| Work required |
Only the lines between the line holding "Reconstruct this image" and the line holding "R = math.radians", both of those included, should be copied exactly; drop the pictures.

| Data in this exercise |
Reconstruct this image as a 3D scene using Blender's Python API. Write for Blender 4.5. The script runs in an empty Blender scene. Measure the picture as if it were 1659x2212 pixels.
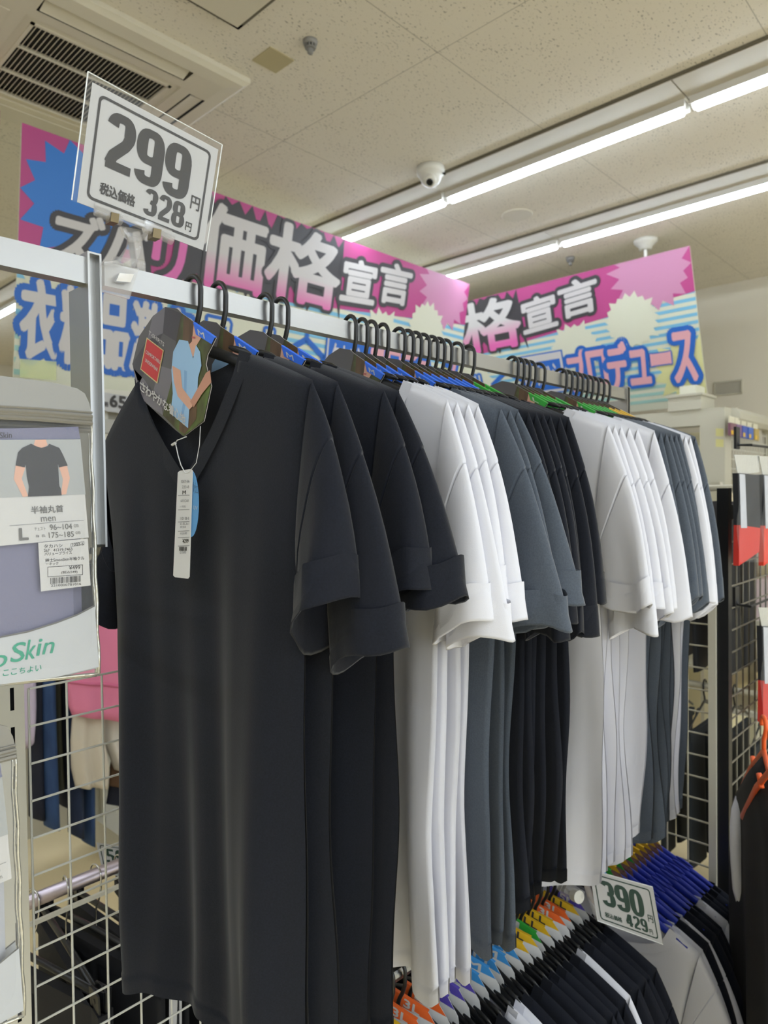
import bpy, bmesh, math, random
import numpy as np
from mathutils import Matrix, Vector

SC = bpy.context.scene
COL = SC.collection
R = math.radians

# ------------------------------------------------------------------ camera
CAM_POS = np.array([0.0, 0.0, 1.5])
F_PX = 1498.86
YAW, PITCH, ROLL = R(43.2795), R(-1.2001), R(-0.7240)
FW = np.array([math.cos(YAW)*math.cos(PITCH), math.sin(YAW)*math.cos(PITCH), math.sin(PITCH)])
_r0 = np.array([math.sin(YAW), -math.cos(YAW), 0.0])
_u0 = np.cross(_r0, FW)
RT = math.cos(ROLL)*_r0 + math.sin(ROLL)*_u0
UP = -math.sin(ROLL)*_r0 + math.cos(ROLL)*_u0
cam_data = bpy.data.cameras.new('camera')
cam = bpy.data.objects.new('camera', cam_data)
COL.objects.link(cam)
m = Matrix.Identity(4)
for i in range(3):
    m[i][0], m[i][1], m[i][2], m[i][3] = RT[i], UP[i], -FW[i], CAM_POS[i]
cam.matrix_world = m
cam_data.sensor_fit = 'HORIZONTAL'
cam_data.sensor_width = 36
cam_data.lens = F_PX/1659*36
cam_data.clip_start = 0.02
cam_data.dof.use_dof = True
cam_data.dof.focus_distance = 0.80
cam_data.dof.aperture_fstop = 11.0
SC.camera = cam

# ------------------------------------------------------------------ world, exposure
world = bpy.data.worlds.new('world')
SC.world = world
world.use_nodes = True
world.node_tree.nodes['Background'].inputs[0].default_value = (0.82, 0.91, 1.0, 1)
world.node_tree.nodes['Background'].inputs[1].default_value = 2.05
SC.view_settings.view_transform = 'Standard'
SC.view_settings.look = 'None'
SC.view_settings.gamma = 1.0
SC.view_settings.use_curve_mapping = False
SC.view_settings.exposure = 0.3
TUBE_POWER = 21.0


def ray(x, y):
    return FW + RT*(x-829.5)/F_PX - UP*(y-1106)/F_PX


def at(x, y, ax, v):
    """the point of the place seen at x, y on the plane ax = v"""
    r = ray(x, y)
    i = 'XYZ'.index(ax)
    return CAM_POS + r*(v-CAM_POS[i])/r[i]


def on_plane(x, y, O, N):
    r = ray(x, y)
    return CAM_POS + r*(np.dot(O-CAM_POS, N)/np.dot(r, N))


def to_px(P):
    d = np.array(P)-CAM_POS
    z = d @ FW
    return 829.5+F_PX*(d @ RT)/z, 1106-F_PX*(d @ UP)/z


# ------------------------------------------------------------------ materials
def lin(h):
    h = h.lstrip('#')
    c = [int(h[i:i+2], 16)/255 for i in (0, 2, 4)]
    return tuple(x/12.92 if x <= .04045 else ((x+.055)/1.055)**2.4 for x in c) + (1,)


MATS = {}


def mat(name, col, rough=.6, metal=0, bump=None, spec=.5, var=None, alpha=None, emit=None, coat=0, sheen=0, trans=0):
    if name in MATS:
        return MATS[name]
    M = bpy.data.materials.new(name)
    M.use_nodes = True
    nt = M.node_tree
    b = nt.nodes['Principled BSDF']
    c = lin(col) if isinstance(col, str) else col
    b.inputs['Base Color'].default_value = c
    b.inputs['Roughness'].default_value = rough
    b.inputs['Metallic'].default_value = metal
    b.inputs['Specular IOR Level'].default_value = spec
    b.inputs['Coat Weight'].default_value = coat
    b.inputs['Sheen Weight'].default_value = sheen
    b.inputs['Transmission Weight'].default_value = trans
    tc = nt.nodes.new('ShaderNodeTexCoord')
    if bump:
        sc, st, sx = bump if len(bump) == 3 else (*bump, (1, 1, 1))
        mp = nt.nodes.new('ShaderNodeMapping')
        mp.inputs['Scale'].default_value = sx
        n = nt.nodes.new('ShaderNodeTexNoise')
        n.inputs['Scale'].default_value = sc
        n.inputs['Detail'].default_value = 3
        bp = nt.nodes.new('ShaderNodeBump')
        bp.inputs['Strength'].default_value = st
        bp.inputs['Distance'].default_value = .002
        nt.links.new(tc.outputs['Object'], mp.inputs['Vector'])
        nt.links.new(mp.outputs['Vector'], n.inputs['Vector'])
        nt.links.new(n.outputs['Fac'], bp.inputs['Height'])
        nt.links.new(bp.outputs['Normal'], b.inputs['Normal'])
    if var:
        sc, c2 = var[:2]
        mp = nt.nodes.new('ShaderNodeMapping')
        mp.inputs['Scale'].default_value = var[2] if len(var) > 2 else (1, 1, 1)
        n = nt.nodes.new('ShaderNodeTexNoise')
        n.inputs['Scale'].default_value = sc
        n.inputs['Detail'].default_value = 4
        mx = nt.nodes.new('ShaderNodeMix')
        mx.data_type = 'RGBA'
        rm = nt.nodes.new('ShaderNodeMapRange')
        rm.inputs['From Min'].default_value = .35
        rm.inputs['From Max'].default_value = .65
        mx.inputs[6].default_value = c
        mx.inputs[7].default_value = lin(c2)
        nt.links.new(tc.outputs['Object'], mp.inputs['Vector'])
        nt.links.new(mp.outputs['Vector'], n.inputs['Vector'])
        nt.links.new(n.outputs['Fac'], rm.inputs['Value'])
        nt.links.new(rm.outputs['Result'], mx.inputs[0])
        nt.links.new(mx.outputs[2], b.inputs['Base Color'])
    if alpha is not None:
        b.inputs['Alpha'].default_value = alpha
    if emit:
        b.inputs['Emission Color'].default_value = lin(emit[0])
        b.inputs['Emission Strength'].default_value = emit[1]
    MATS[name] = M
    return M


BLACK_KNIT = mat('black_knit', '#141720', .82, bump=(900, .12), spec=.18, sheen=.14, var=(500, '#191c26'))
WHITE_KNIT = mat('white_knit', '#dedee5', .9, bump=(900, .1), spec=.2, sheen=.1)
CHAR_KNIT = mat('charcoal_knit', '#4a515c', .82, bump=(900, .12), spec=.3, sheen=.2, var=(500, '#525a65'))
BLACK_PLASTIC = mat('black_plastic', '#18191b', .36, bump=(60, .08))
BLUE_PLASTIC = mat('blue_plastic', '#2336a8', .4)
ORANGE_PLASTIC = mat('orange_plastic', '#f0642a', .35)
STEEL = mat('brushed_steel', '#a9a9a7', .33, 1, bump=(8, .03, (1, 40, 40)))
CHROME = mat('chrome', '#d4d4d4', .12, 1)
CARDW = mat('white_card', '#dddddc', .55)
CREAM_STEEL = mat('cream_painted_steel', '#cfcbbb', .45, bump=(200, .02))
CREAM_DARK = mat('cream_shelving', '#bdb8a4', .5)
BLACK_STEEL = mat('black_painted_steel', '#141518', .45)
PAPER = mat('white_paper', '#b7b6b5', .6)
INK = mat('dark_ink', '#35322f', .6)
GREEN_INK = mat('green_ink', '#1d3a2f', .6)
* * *
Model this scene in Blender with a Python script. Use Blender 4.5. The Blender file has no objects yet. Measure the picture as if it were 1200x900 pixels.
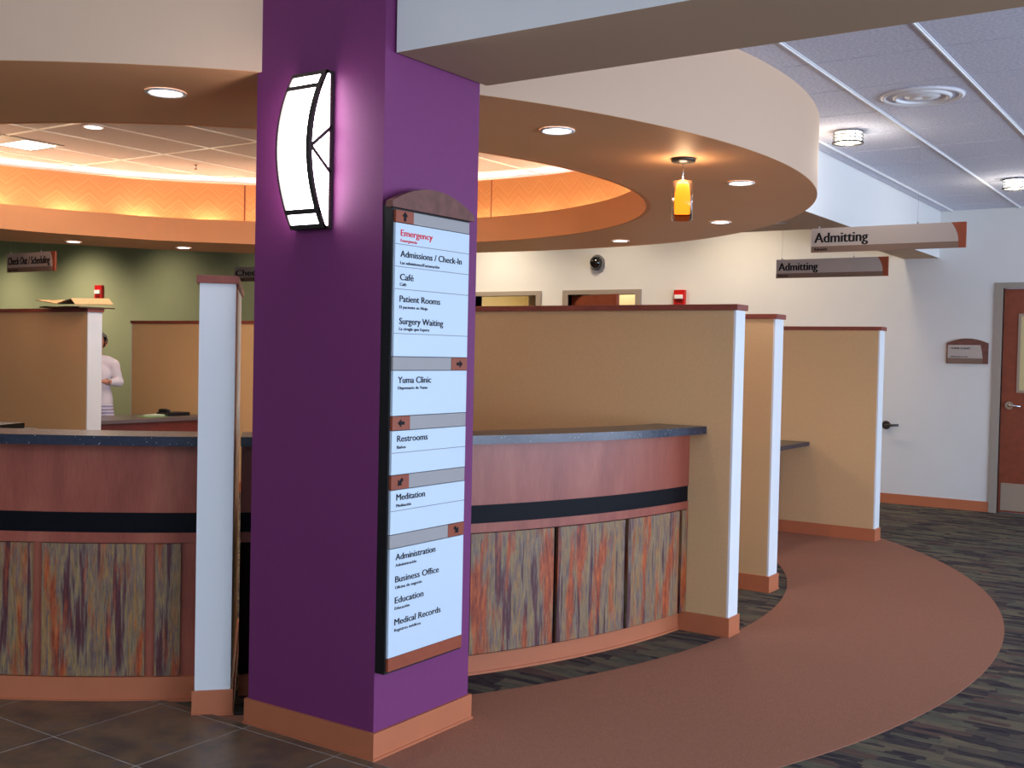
--
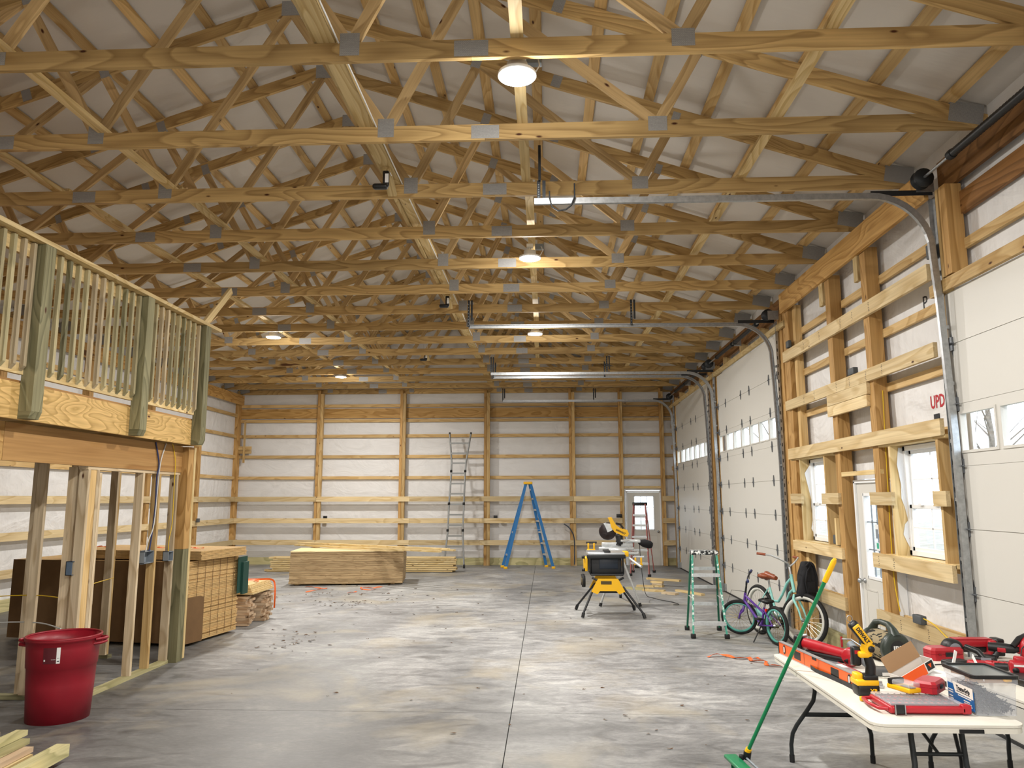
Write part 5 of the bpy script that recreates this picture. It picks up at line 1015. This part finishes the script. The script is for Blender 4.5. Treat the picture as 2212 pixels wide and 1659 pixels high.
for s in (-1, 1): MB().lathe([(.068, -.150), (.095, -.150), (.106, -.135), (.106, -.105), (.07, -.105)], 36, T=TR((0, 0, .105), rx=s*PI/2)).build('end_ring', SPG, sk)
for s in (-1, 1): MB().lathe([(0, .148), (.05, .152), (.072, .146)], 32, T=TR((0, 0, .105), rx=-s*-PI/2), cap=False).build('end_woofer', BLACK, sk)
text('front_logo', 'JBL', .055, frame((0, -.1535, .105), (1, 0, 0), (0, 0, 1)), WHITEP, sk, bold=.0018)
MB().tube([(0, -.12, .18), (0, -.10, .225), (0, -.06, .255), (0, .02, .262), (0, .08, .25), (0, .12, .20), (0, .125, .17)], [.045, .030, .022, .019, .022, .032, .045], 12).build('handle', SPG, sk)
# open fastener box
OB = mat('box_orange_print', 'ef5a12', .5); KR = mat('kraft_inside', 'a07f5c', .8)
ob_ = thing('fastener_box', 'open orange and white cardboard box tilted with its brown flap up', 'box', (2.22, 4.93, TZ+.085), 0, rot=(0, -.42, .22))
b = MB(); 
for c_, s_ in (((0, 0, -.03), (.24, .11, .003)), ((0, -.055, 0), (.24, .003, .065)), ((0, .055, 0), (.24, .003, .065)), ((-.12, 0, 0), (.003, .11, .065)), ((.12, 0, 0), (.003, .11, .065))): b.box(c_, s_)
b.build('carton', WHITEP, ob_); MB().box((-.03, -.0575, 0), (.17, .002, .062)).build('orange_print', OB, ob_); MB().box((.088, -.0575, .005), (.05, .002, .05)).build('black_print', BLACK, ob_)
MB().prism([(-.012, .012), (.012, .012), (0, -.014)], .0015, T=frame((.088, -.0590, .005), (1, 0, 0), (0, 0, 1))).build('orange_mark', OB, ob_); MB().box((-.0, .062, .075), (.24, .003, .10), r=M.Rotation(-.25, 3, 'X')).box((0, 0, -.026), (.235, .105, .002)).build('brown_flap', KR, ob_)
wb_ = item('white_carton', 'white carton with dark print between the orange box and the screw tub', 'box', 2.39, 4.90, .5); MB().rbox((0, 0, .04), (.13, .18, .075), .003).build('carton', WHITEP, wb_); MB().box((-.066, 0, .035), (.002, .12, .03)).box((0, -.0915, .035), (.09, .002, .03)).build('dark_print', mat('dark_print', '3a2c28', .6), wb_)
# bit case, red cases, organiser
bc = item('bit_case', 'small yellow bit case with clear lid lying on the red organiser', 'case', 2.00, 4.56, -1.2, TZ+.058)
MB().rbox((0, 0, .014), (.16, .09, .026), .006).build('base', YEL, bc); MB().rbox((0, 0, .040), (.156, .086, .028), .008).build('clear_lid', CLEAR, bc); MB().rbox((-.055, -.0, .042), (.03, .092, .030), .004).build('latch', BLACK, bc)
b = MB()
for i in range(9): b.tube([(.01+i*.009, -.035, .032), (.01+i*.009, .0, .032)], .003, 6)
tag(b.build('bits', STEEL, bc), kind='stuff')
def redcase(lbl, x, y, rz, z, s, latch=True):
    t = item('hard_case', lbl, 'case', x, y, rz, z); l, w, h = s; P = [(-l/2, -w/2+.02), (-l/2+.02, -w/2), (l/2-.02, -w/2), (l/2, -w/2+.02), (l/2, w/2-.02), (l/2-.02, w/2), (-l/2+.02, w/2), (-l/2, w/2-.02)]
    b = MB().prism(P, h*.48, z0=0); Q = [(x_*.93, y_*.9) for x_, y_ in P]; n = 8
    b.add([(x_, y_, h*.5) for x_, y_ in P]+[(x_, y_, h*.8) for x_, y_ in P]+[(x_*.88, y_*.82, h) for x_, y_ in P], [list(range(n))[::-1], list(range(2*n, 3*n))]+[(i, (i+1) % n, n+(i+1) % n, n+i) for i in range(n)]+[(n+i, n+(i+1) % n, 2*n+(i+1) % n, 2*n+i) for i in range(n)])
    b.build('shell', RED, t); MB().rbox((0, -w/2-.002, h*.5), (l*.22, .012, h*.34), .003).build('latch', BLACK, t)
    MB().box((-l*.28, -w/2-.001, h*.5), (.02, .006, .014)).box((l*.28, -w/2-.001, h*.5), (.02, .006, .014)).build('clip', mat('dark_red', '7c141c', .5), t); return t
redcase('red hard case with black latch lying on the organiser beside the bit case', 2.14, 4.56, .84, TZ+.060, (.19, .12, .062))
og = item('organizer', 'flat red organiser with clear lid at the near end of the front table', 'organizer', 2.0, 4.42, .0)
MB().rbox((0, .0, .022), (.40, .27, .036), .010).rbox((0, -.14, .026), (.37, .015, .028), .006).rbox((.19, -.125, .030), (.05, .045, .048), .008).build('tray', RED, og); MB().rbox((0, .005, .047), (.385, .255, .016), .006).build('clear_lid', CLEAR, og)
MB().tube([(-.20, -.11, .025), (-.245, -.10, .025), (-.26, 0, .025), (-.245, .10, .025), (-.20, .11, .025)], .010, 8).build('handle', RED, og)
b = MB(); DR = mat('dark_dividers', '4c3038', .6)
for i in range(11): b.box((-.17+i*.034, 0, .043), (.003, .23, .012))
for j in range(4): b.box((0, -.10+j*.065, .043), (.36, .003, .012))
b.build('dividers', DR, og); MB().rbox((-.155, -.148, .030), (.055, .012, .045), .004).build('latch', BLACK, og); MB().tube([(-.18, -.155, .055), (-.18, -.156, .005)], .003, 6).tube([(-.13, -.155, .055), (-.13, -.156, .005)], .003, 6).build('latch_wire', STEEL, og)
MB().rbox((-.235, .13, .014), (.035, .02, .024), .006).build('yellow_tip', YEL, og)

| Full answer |
Reconstruct this image as a 3D scene using Blender's Python API. Write for Blender 4.5. The script runs in an empty Blender scene. Measure the picture as if it were 1659x2212 pixels.
import bpy, bmesh, math, random
import numpy as np
from mathutils import Matrix, Vector

SC = bpy.context.scene
COL = SC.collection
R = math.radians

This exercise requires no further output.